Some pundits are talking deflation. And recently the Fed Chairman said inflation is not high enough. Of course, the government measures inflation by the Consumer Price Index (CPI)-excluding energy and food. What U.S. consumer does not buy food, gasoline, and some sort of energy to heat and cool their home? The price of grains was up sharply the last few weeks. And so is the price of oil. What would the CPI number be if food and energy were included? Inflation alarmists point to the sharp increase in oil and food prices and claim that inflation has already begun. However, while grain prices are up, I notice eggs are on sale all over town.

What does all this have to do with precious metals investing, and silver investing in particular? Nothing--at least not directly. First, the CPI is not a measure of inflation. It is a measure of price change of particular consumer items. Second, prices fluctuate all the time. If you read the next sentence beyond the headline that grain prices are up, you learn that production (supply) is expected to be down. The economic law of supply/demand has not ceased to work. And oil, like all commodities, is priced in U.S. dollars.

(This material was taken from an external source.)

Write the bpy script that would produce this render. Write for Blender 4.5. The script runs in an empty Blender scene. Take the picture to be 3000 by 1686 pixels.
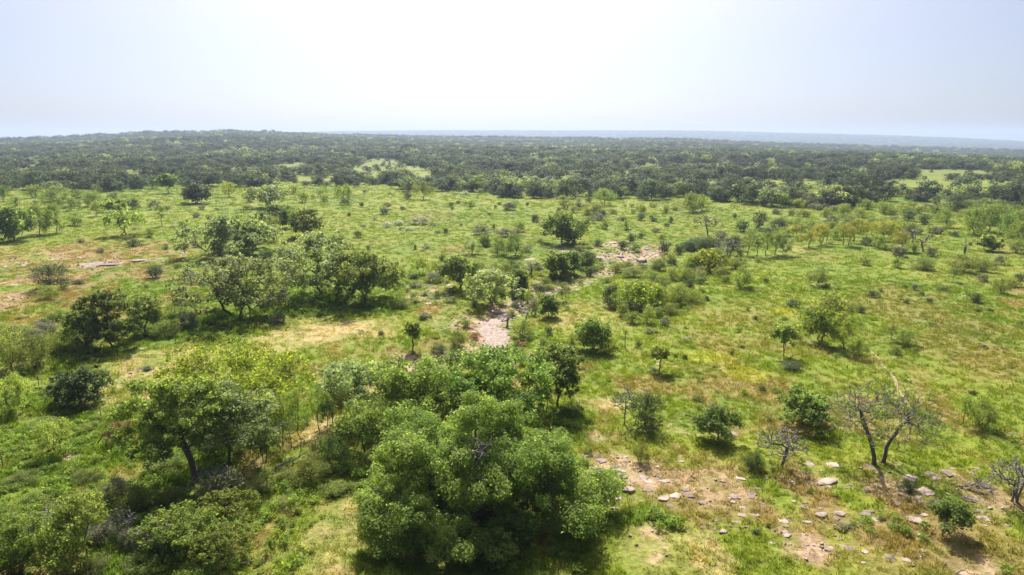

Have you heard? The dollar is falling. Therefore anything priced in U.S. dollars rises.

Why would the Fed want us to think that inflation is too low? Could it be that the cure or deflation is to inflate the money supply (print dollars)? The printing of dollars causes real inflation, that is, monetary inflation. Monetary inflation makes it less expensive to repay (government) debt. When monetary inflation sets in, the price of everything goes up, and up, and up. Prices do not go up equally, because there are still supply/demand factors at work.

If we are not experiencing inflation, why has the price of precious metals continued to rise? There are two factors. One, the falling dollar, and two, a few people know that monetary inflation is on the way. The gold and silver markets are very small. When investor demand kicks in, driven by fear of inflation, precious metals will be in high demand. I believe silver investing will be more profitable that gold. And locally at least, silver investing is coming back into vogue.

Last weekend I visited a local coin shop for the first time that opened just last May. It deals only in bullion coins; no numismatic coins. The owner mentioned that since he opened last May, the gold to silver price ratio has dropped from about 68:1 to 58:1. In less than six months the ratio has moved more than it has moved in the last 10 years. And the "Small Money" locals have apparently been paying attention. The owner of the store told me the transaction he has done most since he opened is exchanging gold for silver. The local Small Money people, including ours truly, are betting the ratio will continue to move toward the 200-year norm of around 17:1.

During my first three years in college I was a math major. So I realize the silver investing formula in the title of this article is not mathematically correct. However, when monetary inflation sets in, the price of gold will skyrocket. And if, on top of that, the gold to silver price ratio moves to the historic norm, the mathematical rewards for silver investing will be equal to gold investing cubed.